Well, it’s not just me. This apartment in San Ġwann is of interest to journalists from across the world because these dodgers who lie about living together in San Ġwann might very well be lying about a whole lot else. And the government of Malta that covers for them their lie about living together in San Ġwann might very well be covering up for a whole lot else.

Which is why the banks are not so impressed by Henley and Partners’ “world-renowned” due diligence standards. And by the way, the only great reviews about the excellence of our due diligence systems when we give our citizenship for money are published by the less coy among the successful acquirers of our passports and Henley and Partners itself.

Carmel Degabriele should know better than to be as impressed as l-orizzont often is by this glitzy PR.

The real issue here is if the regulator set up by law acts in the interests of the promoters of the scheme, who is checking it functions within the law?

I don’t want to make it personal though Carmel Degabriele might be feeling it is. He comes up the ranks of the civil service ingrained in the culture that serving the government and implementing its policies is his central mission. But his role is different now. His loyalty is not supposed to be to the policies of the government of the day. His loyalty is supposed to be to the law.

If it is, I’d still have major objections because after all I wholeheartedly disagree with even the notion of selling our citizenship for money.
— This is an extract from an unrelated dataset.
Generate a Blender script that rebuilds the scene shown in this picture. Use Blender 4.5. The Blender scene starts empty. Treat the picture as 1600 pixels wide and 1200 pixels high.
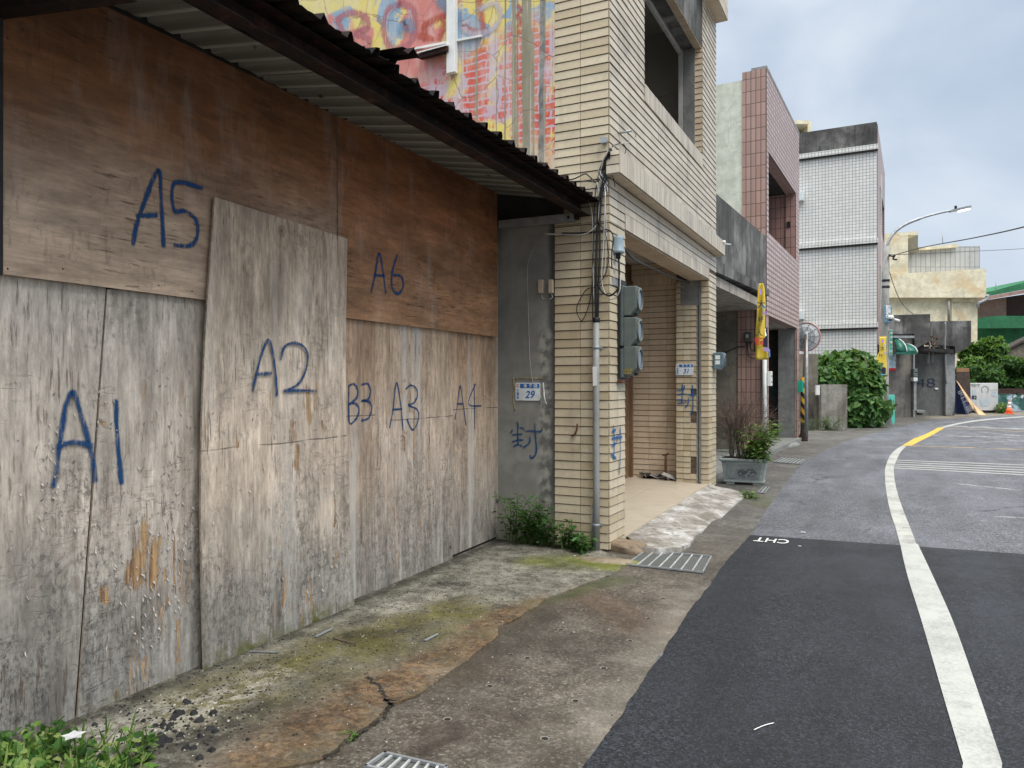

But Carmel Degabriele is complicit in the institutional fraud we perpetrate when we ‘close an eye’ to applicants lying about living here.

In the meantime, because we’re so busy putting passports in DHL envelopes to people who never come here, immigrants with a true commitment to Malta are given the cold shoulder.

Just this week an American who set up a business here employs people, had his children graduate through schools here and over five years has made Malta his home, has been denied citizenship. Get yourself a million in cash and we’ll think about it. Actually, if you get us a million in cash you can do away with your business here and all the rest. We don’t really care about that. We just want the million.